The interpreter
Era dai tempi di “La mia Africa” che Sidney Pollack non frequentava i misteri e le malìe del continente nero. Anche “The interpreter”, il suo nuovo film, ha al centro la passione di una donna bianca per quelle terre, ma la storia è ambientata per la maggior parte nei corridoi e nelle sale del palazzo delle Nazioni Unite di New York, visto per la prima volta al cinema nei suoi interni originali.
Nel film Nicole Kidman è Silvia, bionda traduttrice con il doppio passaporto africano e statunitense, una delle poche persone al mondo a conoscere la lingua dell’immaginario staterello del Matabo. La nazione è governata dal dittatore Zuwanie, trasformatosi da benefattore a persecutore del proprio popolo. Un giorno, dalla sua cabina, Silvia ascolta per caso il piano per uccidere Zuwanie durante il discorso che dovrà tenere di fronte all’assemblea dei delegati. Da qui si dipana una storia di pericoli e minacce, sulle tracce di un passato doloroso che nemmeno l’agente dei servizi segreti mandato a sorvegliarla – interpretato dal divo del cinema “contro” americano Sean Penn – sembra in grado di poter neutralizzare.

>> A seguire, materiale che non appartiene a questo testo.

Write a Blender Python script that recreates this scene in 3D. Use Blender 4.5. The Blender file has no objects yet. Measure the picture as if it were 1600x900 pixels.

“The interpreter” è un buon thriller politico, un po’ vecchia maniera, in cui non mancano i momenti spettacolari e i colpi di scena. Pollack – che negli anni Settanta firmò un capolavoro del genere come “I tre giorni del Condor” - è forse lontano dalla forma dei giorni migliori, ma ha il merito di ricordare al mondo occidentale che l’Onu, e non un campo di battaglia, dovrebbe essere il luogo deputato alla risoluzione delle controversie internazionali.